Cuando el pasado viernes 28 me concentré frente a la Puerta 4 del remozado José Zorrilla, sabía que me hallaba en el lugar que mis convicciones y mis palabras habían elaborado durante años. Por una vez, el qué era más importante que el quién y sentía dentro de mí una profunda responsabilidad. No sé si estaba ante un momento para la historia del Real Valladolid o ante una anécdota en medio de una temporada cargada de fábulas en el sentido más aristotélico del término, pero estaba conforme conmigo mismo por estar ahí.
El relato que uno construye durante tiempo debe ser sostenido en las acciones que nos determinan. Así, sentía el deber de estar para ser congruente con estar clamando continuamente contra la dirección del club, ya fuera con una banderola amarilla al cuello, en medio de la grada de San Mamés o en cualquier tertulia chabacana al compás del ripio “madre mía el Pucela”.
Durante el transcurso entre la última vez que pude hablar en esta casa del Real Valladolid y este preciso instante han sucedido muchas cosas, y casi ninguna buena. Es curioso que, en menos de una semana, haya podido disparar la bala a través de la protesta y desempolvar la pluma en el cauce de estas líneas. Quizás es que este sea el momento de todo ello y nada sea casual. Guerrero y poeta, como el Jorge Manrique que le escribe a la muerte de su padre.

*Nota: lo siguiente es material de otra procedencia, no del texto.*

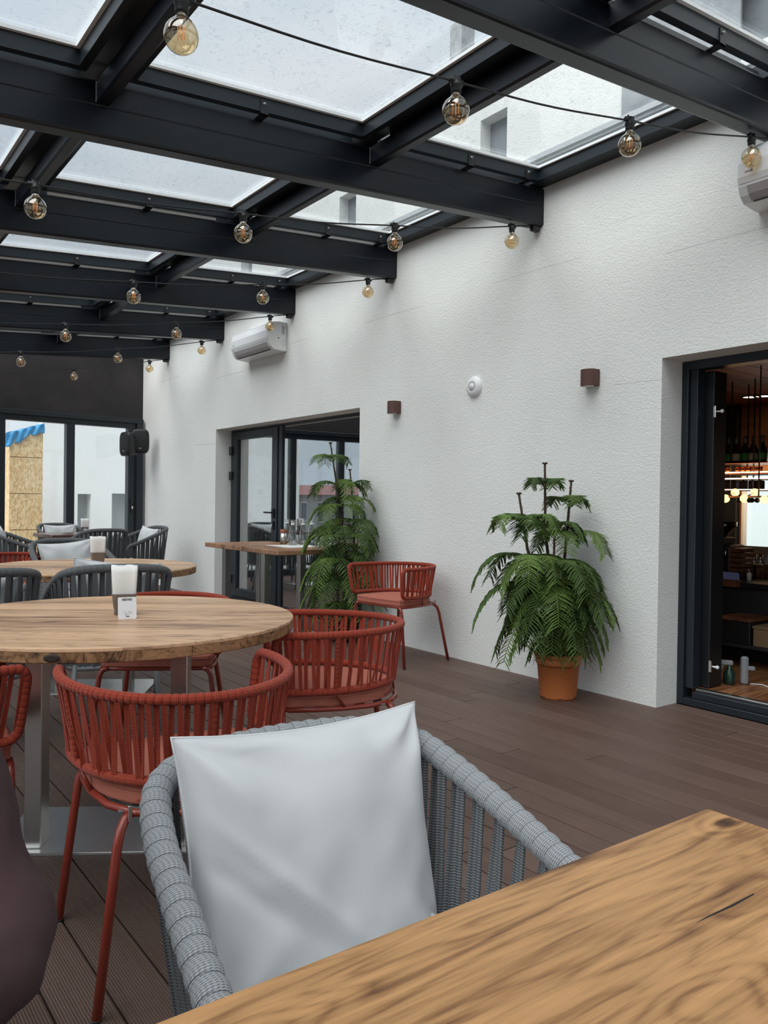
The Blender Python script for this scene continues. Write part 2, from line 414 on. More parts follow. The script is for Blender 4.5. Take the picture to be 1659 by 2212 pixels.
MB().box((W-.015, 2.30, 3.40), (W, 3.05, 4.2)).build('grey_panel', mat('grey_wall_panel', (.30, .32, .34), .6, var=.2, vscale=10), wr)
LINE = mat('plaster_joint_dark', (.40, .41, .41), .9); LINEL = mat('plaster_joint_light', (.88, .89, .89), .9)  # cracks along the wall-board joints
for (p, q, m, w) in (((1066,612),(1255,556),LINE,.0022), ((1436,549),(1659,490),LINE,.0025), ((790,697),(915,661),LINE,.003), ((622,744),(672,730),LINE,.003),
                  ((343,826),(388,813),LINE,.004), ((466,818),(527,801),LINE,.004), ((1325,832),(1430,820),LINE,.0025), ((420,962),(466,959),LINE,.004), ((1330,480),(1659,380),LINEL,.003)):
    a = on(*p, 0, W); b = on(*q, 0, W)
    MB().tube([(W-.0004+w*.4, a.y, a.z), (W-.0004+w*.4, (a.y+b.y)/2, (a.z+b.z)/2+.004), (W-.0004+w*.4, b.y, b.z)], w*.6, 4).build('plaster_joint', m, wr)
# upper chimney beyond the wall
ch = on(998, 120, 0, 6.2)
MB().box((6.1, ch.y-.10, 2.5), (6.3, ch.y+.10, ch.z+.35)).tube([(6.2, ch.y-.05, ch.z+.3), (6.2, ch.y-.05, ch.z+.75)], .015, 6).build('chimney', mat('concrete_chimney', (.42, .43, .44), .9, var=.2, vscale=9))
tag(bpy.data.objects['chimney'], 'pale concrete chimney with thin rod seen above through the roof glass', 'chimney')

# ---- roof: beams, purlins, skylights
ceil = empty('ceiling'); tag(ceil, kind='structure')
def beam_mesh(x0, x1, y0, wid, h, zoff, m, r=.014, groove=True, ends=None):
    b = MB()
    pr = [(y0+r, 0), (y0+wid-r, 0), (y0+wid-r*.3, r*.3), (y0+wid, r), (y0+wid, h-r), (y0+wid-r*.3, h-r*.3), (y0+wid-r, h), (y0+r, h), (y0+r*.3, h-r*.3), (y0, h-r)]
    if groove: pr += [(y0, h*.56), (y0+.0025, h*.54), (y0, h*.52)]
    pr += [(y0, r), (y0+r*.3, r*.3)]
    n = len(pr); vs = []
    for X in (x0, x1):
        for (yy, zz) in pr: vs.append((X, yy, zr(X)+zoff+zz))
    fs = [(i, (i+1) % n, n+(i+1) % n, n+i) for i in range(n)] + [tuple(range(n-1, -1, -1)), tuple(range(n, 2*n))]
    b.add(vs, fs); return b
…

Sin embargo, no vengo aquí a impartir ninguna justicia ni a repartir ningún carné. Si algo me han enseñado estos años es que la vehemencia verbal tiene las patas tan cortas como la mentira, y que nuestros propios actos nos definen. No formo parte de ninguna peña ni del Fondo Norte 1928, y ni tan siquiera me mantuve en la protesta toda la primera parte, ya que consideré que en el minuto 28 ya había cumplido y que la simbología numeraria era pertinente para abandonar un acto ya de por sí simbólico y cargado de lectura implícita.
Es complicado para mí hablar del Real Valladolid sin asociarlo a otras partes importantes de mi vida. De hecho, la mayor de las fidelidades se la sigo guardando al blanquivioleta, incluso cuando lo viste una piara de infacundos futbolísticos, limitados para casi cualquier aspecto que podamos definir, salvo el de aumentar nuestra vergüenza con cada ocasión que tienen de hacerlo.
Por eso, cuando me dice Jorge Manrique que la muerte nos iguala a todos, que el rico y el pobre acaban bajo el mismo ciprés (cuya sombra es alargada), yo pienso: el que protestó y el que no, el que silbó y el que se calló, los que gritan y los que enmudecen, todos, acabaremos en el mismo hoyo, por de pronto, la Segunda División. Sin embargo, volviendo a Manrique me queda por decir que, tras esto, tras todo, solo queda la vida de la fama, aquella que se perpetúa tras la muerte en relación con los hechos que llevaste a cabo en tu vida. ¿Y tú, aficionado pucelano? ¿Cómo serás recordado?